Your objective? In a mode called “Neon Pizza,” you choose one of two roles: You either go on missions to deliver pizza or ambush the people delivering pizza. This opening mode is “extremely simple,” Heidorn acknowledges. Soon that will change. Heidorn suggests a hypothetical: Let’s say that your mission is to steal money from a bank. Once you complete the steps to get inside the vault, which involves deactivating a robot guard, you learn that the money you’re stealing was going to be given to charity. “You have to make a moral choice,” Heidorn says. These choices would then change the future game play.

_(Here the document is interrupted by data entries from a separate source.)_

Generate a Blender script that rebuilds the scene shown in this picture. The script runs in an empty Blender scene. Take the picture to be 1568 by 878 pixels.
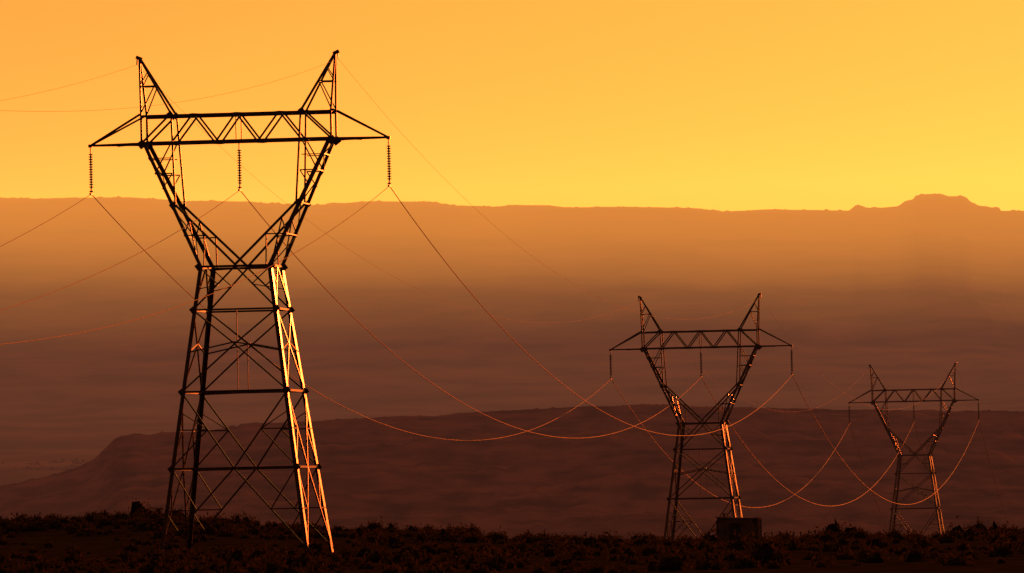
import bpy, math, random
import numpy as np
from mathutils import Vector, Matrix
random.seed(7); rng=np.random.default_rng(7)
sc=bpy.context.scene
sc.view_settings.view_transform='Standard'; sc.view_settings.look='None'; sc.view_settings.exposure=0

# ------------------------------------------------ camera
F=784/math.tan(math.radians(4.5)); U=0.043; D=U*F
PITCH=math.atan(311/F); ROLL=math.radians(1.2)
fw=Vector((0,math.cos(PITCH),math.sin(PITCH)))
r0=Vector((1,0,0)); u0=Vector((0,-math.sin(PITCH),math.cos(PITCH)))
rt=r0*math.cos(ROLL)-u0*math.sin(ROLL); up=r0*math.sin(ROLL)+u0*math.cos(ROLL)
cam=bpy.data.cameras.new("camera"); cam.sensor_width=36; cam.lens=18/math.tan(math.radians(4.5))
cam.clip_start=1; cam.clip_end=60000
co=bpy.data.objects.new("camera",cam); sc.collection.objects.link(co)
M=Matrix.Identity(4)
for i in range(3):
    M[i][0]=rt[i]; M[i][1]=up[i]; M[i][2]=-fw[i]
co.matrix_world=M; sc.camera=co
def survey(px,py,Y):
    """bearing from the photographer's stand point -> world point at distance Y north"""
    d=fw+rt*((px-784)/F)-up*((py-439)/F)
    return d*(Y/d.y)
def crest_fn(pts,Y):
    w=[survey(a,b,Y) for a,b in pts]
    xs=np.array([p.x for p in w]); zs=np.array([p.z for p in w])
    return lambda x: np.interp(x,xs,zs)

# ------------------------------------------------ noise
def _h(ix,iy,s):
    n=(ix.astype(np.int64)*374761393+iy.astype(np.int64)*668265263+s*1274126177)&0x7fffffff
    n=((n^(n>>13))*1274126177)&0x7fffffff
    return ((n^(n>>16))&0xffff)/65535.0
def vn(x,y,s=0):
    ix=np.floor(x); iy=np.floor(y); fx=x-ix; fy=y-iy
    fx=fx*fx*(3-2*fx); fy=fy*fy*(3-2*fy)
    a=_h(ix,iy,s);b=_h(ix+1,iy,s);c=_h(ix,iy+1,s);d=_h(ix+1,iy+1,s)
    return (a*(1-fx)+b*fx)*(1-fy)+(c*(1-fx)+d*fx)*fy
def fbm(x,y,o=5,s=0):
    t=0;a=.5
    for i in range(o):
        t=t+a*(vn(x,y,s+i)-.5); x=x*2.03+11.3; y=y*2.03+5.1; a*=.5
    return t

# ------------------------------------------------ materials
def newmat(n):
    m=bpy.data.materials.new(n); m.use_nodes=True; nt=m.node_tree
    return m,nt,nt.nodes["Principled BSDF"]
def noisy(n,c1,c2,scale,rough=.9,bump=0.0,detail=6,stretch=None,spec=.0,trans=0):
    m,nt,b=newmat(n)
    tc=nt.nodes.new("ShaderNodeTexCoord"); mp=nt.nodes.new("ShaderNodeMapping")
    if stretch: mp.inputs["Scale"].default_value=stretch
    nt.links.new(tc.outputs["Object"],mp.inputs[0])
    no=nt.nodes.new("ShaderNodeTexNoise"); no.inputs["Scale"].default_value=scale; no.inputs["Detail"].default_value=detail
    nt.links.new(mp.outputs[0],no.inputs["Vector"])
    cr=nt.nodes.new("ShaderNodeValToRGB"); cr.color_ramp.elements[0].position=.35; cr.color_ramp.elements[1].position=.65
    cr.color_ramp.elements[0].color=(*c1,1); cr.color_ramp.elements[1].color=(*c2,1)
    nt.links.new(no.outputs["Fac"],cr.inputs[0]); nt.links.new(cr.outputs[0],b.inputs["Base Color"])
    b.inputs["Roughness"].default_value=rough; b.inputs["Specular IOR Level"].default_value=spec
    if bump:
        bp=nt.nodes.new("ShaderNodeBump"); bp.inputs["Strength"].default_value=.6; bp.inputs["Distance"].default_value=bump
        nt.links.new(no.outputs["Fac"],bp.inputs["Height"]); nt.links.new(bp.outputs[0],b.inputs["Normal"])
    if trans:
        tr=nt.nodes.new("ShaderNodeBsdfTranslucent"); mx=nt.nodes.new("ShaderNodeMixShader"); mx.inputs[0].default_value=trans
        nt.links.new(cr.outputs[0],tr.inputs[0]); nt.links.new(b.outputs[0],mx.inputs[1]); nt.links.new(tr.outputs[0],mx.inputs[2])
        nt.links.new(mx.outputs[0],nt.nodes["Material Output"].inputs[0])
    return m
steel=noisy("weathered_steel",(.06,.024,.012),(.12,.05,.026),1.3,rough=.31,spec=.25)
steel.node_tree.nodes["Principled BSDF"].inputs["Metallic"].default_value=.22
glass=noisy("porcelain",(.05,.03,.02),(.09,.05,.03),8,rough=.6,spec=.1)
concrete=noisy("concrete",(.1,.09,.08),(.16,.14,.12),4)
alu=noisy("aluminium_cable",(.3,.15,.10),(.4,.21,.14),2,rough=.62,spec=.1)
alu.node_tree.nodes["Principled BSDF"].inputs["Metallic"].default_value=.55
soil=noisy("desert_soil",(.03,.015,.009),(.065,.032,.018),.5,bump=.15)
rock=noisy("sandstone_slope",(.04,.016,.011),(.19,.07,.045),.06,bump=2.5,stretch=(1,.35,5),detail=9)
mesa=noisy("mesa_rock",(.09,.045,.028),(.21,.10,.06),.010,bump=3,stretch=(1,.4,6),detail=9)
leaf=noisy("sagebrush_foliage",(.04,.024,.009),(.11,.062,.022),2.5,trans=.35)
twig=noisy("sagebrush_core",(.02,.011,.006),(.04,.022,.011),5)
treem=noisy("tree_foliage",(.04,.022,.010),(.06,.03,.015),.3)
shedm=noisy("rusty_corrugated_steel",(.12,.06,.04),(.24,.12,.07),2,rough=.7)
wood=noisy("weathered_wood",(.05,.035,.025),(.09,.06,.045),3)

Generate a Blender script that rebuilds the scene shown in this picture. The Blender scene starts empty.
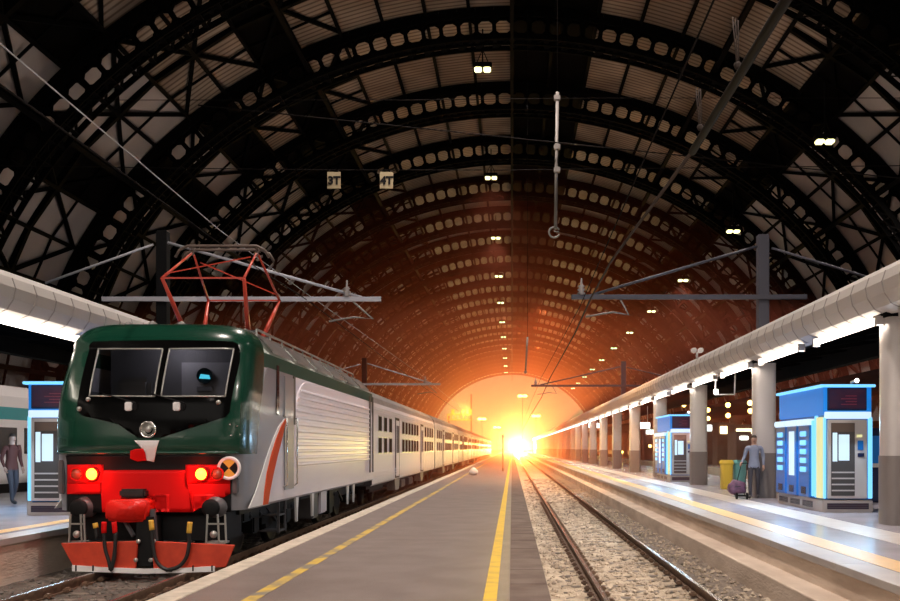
import bpy, bmesh, math, random
from mathutils import Vector, Matrix
random.seed(7)
S = bpy.context.scene
COL = S.collection
PI = math.pi
# ------------------------------------------------------------------ camera, world, exposure
F = 1000.0; VX, VY = 512.0, 448.0; CZ = 1.94          # focal length in pixels, vanishing point, eye height above the rail head
cam = bpy.data.objects.new('camera', bpy.data.cameras.new('camera'))
COL.objects.link(cam)
cam.location = (0, 0, CZ); cam.rotation_euler = (PI/2, 0, 0)
cam.data.sensor_width = 36; cam.data.lens = F*36/900
cam.data.shift_x = -(VX-450)/900; cam.data.shift_y = (VY-300.5)/900
cam.data.clip_start = 0.1; cam.data.clip_end = 3000
S.camera = cam
S.view_settings.view_transform = 'Standard'; S.view_settings.look = 'None'
S.view_settings.exposure = 0.0; S.view_settings.gamma = 1.0; S.view_settings.use_curve_mapping = False

W = bpy.data.worlds.new('dusk_sky'); S.world = W; W.use_nodes = True
nt = W.node_tree; nt.nodes.clear()
wo = nt.nodes.new('ShaderNodeOutputWorld'); wb = nt.nodes.new('ShaderNodeBackground')
tc = nt.nodes.new('ShaderNodeTexCoord'); sp = nt.nodes.new('ShaderNodeSeparateXYZ'); cr = nt.nodes.new('ShaderNodeValToRGB')
nt.links.new(tc.outputs['Generated'], sp.inputs[0]); nt.links.new(sp.outputs['Y'], cr.inputs['Fac'])
cr.color_ramp.elements[0].position = 0.5; cr.color_ramp.elements[0].color = (0.004, 0.005, 0.008, 1)
cr.color_ramp.elements[1].position = 1.0; cr.color_ramp.elements[1].color = (0.50, 0.29, 0.13, 1)
nt.links.new(cr.outputs['Color'], wb.inputs['Color']); wb.inputs['Strength'].default_value = 1.0
nt.links.new(wb.outputs[0], wo.inputs['Surface'])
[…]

In theory, your chain of moral choices – which could alter the non-fungible tokens of your characters – will have repercussions throughout the life of the game. If you double-cross a hacker, that could complicate a mission in the future. These are the kind of gripping choices, stories and narrative arcs that kept me playing RPGs like Dragon Age, Mass Effect and Knights of the Old Republic for a profoundly embarrassing number of hours.

Then you add NFTs. Then you add a community. deCourcelle envisions a “creator economy” of gamers who customize their characters and build assets, form alliances and ultimately change the world and the story of Neon District itself. They’re even starting to think about how to render the game in 3D.

The game isn’t there … yet. But it shows fascinating potential, and it suggests that there are many paths to the future of the metaverse. The future might be an open blank canvas like Decentraland, it might be a centralized monster like Meta, or it might be a game like Neon District with a hyper-specific tone and personality. (Or maybe it’s all of the above.)

And as for deCourcelle’s goals? Her New Year’s resolutions are simple. 1) Wake up at 6:30 a.m., 2) no drinking “except if offered at dinner,” 3) headed home by midnight each night and 4) “Create a billion-dollar company.”